Voici quelques sites très bien documentés sur Blake et Mortimer et/ou sur la Machination Voronov en particulier.

- Le site officiel de Blake et Mortimer, hébergé chez Dargaud Éditeur : http://www.dargaud.fr/bm/chrono.htm

- Le monde de Blake et Mortimer : très documenté et maintenu par Boris et Benoît Tudrej ainsi que Carlos J. Moura : http://blake.citeweb.net/

- Le site non officiel de Blake et Mortimer, maintenu par Jean-Luc Martin : http://www.dargaud.fr/cite/cite02/citamate/f_blake.htm

- Un dossier spécial Blake et Mortimer sur comics.simplenet.com : http://comics.simplenet.com/dargaud/bm0.htm

- EPJ Collectors : tout ce que vous voulez savoir sur E. P. Jacobs : http://www.multimania.com/epjcollectors/

- Le site réalisé pour la sortie de l'album sur le site du Figaro Magazine : http://frontix.sdv.fr/blake/edito.html

- Les clins d'yeux de Jacobs, sur le site génial des époux Parrat : http://www.datacomm.ch/%7Eparrat/bd/clin21.html

- Le site de BD Paradisio dans les favoris de Pierre Georis: http://www.bdparadisio.com/albums/voronov/blakar.htm

 

 

Un monument de la BD

Curieuse destinée que celle d'Edgar Pierre Jacobs. Il ne vient à la bande dessinée que par obligation mais n'en signe pas moins l'une des œuvres les plus importantes du genre. Aux côtés de Hergé, de Jacques Martin et de Bob de Moor, il fait partie de ce que l'on appelle communément l'école de Bruxelles.
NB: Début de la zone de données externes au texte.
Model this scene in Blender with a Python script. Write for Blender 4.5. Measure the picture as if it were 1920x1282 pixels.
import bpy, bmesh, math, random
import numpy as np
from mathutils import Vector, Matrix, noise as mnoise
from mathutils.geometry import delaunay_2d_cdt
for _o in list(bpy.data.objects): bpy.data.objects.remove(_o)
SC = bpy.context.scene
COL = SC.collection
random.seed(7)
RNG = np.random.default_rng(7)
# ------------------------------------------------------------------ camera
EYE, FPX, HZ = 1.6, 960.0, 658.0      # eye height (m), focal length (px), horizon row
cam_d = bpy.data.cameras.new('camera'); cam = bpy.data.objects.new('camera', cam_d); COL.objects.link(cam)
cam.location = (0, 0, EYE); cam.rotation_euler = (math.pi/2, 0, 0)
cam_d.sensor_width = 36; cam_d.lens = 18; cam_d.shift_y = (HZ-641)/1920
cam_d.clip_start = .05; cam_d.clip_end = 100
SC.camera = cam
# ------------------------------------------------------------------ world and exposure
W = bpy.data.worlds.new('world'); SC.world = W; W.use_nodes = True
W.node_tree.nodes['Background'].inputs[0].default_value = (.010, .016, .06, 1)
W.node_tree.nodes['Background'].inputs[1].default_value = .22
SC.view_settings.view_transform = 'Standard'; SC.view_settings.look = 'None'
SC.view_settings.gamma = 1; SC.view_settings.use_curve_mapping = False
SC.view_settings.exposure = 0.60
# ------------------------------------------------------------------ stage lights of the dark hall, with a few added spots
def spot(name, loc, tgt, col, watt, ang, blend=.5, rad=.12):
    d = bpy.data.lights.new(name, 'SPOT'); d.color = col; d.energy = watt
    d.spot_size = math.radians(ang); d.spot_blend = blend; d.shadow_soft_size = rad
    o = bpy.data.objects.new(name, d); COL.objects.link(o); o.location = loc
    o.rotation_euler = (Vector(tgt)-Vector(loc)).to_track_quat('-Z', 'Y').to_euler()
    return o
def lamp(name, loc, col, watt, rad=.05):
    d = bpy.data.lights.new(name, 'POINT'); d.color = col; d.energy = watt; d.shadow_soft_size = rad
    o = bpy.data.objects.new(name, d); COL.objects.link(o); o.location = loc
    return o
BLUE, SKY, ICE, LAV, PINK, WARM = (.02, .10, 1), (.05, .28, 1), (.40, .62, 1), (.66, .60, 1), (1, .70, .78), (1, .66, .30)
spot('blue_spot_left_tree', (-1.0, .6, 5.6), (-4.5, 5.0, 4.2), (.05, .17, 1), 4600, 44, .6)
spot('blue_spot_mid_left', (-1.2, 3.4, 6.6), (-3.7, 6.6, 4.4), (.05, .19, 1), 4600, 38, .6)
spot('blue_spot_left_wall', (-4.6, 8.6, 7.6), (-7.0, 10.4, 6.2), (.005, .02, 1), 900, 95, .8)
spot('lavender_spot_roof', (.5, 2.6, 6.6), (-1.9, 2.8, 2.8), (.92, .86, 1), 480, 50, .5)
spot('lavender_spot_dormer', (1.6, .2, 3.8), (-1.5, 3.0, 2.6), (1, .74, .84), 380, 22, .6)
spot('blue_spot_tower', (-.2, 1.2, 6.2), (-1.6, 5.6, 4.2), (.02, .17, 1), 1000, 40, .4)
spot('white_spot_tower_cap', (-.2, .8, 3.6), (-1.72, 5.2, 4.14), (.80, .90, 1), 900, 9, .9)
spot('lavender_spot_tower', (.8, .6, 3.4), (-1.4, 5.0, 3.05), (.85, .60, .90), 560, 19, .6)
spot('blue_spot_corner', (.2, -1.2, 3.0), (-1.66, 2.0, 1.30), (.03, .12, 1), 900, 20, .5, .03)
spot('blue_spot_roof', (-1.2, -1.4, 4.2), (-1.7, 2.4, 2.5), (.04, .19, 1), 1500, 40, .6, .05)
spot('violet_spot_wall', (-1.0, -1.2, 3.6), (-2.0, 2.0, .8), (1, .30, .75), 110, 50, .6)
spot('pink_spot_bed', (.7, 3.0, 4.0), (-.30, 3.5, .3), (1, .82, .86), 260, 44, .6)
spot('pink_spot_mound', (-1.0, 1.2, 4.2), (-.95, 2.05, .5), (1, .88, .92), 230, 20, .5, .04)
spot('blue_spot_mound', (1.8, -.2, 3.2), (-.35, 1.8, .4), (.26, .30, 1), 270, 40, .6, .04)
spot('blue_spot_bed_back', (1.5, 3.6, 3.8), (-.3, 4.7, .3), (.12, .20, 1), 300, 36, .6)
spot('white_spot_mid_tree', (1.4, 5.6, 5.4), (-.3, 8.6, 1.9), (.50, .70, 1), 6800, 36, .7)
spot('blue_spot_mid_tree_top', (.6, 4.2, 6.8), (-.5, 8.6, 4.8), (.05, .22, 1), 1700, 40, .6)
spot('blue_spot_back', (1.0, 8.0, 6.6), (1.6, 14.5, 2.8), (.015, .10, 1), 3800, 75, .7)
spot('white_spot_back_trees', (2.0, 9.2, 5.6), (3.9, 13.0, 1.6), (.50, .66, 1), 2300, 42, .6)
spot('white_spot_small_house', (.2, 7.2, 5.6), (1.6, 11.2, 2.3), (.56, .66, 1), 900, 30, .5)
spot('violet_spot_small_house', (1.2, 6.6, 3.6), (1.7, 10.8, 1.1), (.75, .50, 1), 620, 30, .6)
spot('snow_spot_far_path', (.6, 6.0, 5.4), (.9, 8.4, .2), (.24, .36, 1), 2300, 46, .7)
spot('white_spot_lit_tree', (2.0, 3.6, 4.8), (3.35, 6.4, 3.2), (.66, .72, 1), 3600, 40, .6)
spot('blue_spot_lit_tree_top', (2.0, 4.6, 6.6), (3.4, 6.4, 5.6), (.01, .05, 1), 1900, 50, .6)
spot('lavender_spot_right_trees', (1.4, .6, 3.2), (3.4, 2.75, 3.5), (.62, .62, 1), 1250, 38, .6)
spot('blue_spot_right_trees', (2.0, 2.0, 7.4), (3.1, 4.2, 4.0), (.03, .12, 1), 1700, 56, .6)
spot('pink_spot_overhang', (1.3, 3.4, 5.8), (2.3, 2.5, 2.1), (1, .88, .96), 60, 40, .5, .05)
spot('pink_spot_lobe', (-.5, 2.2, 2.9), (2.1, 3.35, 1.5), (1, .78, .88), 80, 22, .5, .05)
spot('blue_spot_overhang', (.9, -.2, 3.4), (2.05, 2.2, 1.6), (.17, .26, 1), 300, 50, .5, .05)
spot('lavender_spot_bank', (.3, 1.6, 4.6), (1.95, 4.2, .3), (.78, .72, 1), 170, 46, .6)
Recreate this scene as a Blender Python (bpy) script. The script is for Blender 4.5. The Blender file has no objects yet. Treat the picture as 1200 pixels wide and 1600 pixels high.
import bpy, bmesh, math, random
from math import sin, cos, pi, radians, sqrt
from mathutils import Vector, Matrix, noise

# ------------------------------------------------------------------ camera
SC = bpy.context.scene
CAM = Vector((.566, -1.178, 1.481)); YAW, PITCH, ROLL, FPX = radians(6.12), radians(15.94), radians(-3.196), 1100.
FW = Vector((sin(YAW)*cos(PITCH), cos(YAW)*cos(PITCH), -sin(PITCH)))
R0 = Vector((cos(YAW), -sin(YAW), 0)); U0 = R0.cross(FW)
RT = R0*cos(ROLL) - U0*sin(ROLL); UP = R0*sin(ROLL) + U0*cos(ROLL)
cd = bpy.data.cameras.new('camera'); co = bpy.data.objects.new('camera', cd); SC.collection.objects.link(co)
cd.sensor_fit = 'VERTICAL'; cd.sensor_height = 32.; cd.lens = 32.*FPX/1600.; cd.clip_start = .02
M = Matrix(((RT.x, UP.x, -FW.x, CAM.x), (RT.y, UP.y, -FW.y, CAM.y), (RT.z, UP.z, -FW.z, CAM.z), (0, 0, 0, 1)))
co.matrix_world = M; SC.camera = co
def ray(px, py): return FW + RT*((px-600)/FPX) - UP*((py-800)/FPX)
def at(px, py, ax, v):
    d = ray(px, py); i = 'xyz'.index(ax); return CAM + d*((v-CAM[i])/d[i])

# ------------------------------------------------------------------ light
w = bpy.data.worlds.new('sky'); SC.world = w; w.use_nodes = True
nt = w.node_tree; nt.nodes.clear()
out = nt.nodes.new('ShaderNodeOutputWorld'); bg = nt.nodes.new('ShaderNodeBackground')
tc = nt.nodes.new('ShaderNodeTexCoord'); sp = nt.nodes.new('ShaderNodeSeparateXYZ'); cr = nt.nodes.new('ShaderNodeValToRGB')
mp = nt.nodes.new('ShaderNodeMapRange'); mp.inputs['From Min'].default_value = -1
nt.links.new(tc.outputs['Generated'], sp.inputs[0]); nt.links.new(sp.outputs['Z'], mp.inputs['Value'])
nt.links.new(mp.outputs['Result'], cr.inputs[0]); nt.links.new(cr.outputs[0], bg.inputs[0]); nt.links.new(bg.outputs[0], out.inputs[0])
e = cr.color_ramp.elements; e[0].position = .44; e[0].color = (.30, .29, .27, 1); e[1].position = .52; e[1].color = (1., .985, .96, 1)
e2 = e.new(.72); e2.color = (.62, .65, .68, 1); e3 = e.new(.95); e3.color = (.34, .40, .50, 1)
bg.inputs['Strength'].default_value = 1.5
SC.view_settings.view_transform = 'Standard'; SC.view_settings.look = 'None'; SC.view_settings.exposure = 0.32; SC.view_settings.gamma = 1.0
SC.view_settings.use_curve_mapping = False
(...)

Né le 30 mars 1904 à Bruxelles, Edgar Pierre Jacobs se passionne très tôt pour le dessin et la musique. Après avoir exercé quelques petits métiers (concepteur de bijoux, retoucheur photo,...), il travaille dans la publicité. Sa passion du théâtre l'emporte d'abord vers les planches pour être figurant au théâtre de la Monnaie à partir de 1921. Il participera ensuite à la grande revue du Casino de Paris au côté de Mistinguett puis sera artiste lyrique jusqu'en 1940 où la guerre stoppera sa carrière de chanteur. Le "baryton du 9e art" donnera dans les travaux graphiques alimentaires. Il rentre comme illustrateur chez Bravo! Pendant deux ans, il illustrera contes, nouvelles et romans jusqu'au jour où on lui demande de dessiner Flash Gordon, la saga américaine dessinée par Alex Raymond ne parvenant plus en Belgique. Quelques semaines plus tard, la censure nazie interdit la série.

C'est en 1943 qu'il réalisera son premier album avec le Rayon U. Il collaborera avec Bravo! jusqu'en 1946 mais aussi avec d'autres revues (ABC, Stop, Bimbo et Lutin, ...). Pendant la même période, il rencontre Hergé qui va l'engager à partir de 1944 comme décoriste/coloriste. Il participera à l'élaboration de Tintin au Congo, Tintin en Amérique, Le Sceptre d'Ottokar ainsi que du Lotus Bleu en réalisant corrections, coloriage et remise au format. On le retrouve également, pour des travaux plus en profondeur, au générique du Trésor de Rackham le Rouge, des Sept Boules de cristal et du Temple du Soleil.

En 1946, il fait partie de la première équipe du journal Tintin où il signe le premier épisode de longues aventures de Blake et Mortimer avec Le Secret de l'Espadon. Il abandonne sa collaboration avec Hergé en 1947 pour se consacrer à sa série jusqu'au premier tome des Trois Formules du professeur Sato paru dans Tintin de 1970 à 1972. Puis le silence s'installe pendant neuf ans et s'achève en 1981 avec la parution de ses Mémoires : Un opéra en papier.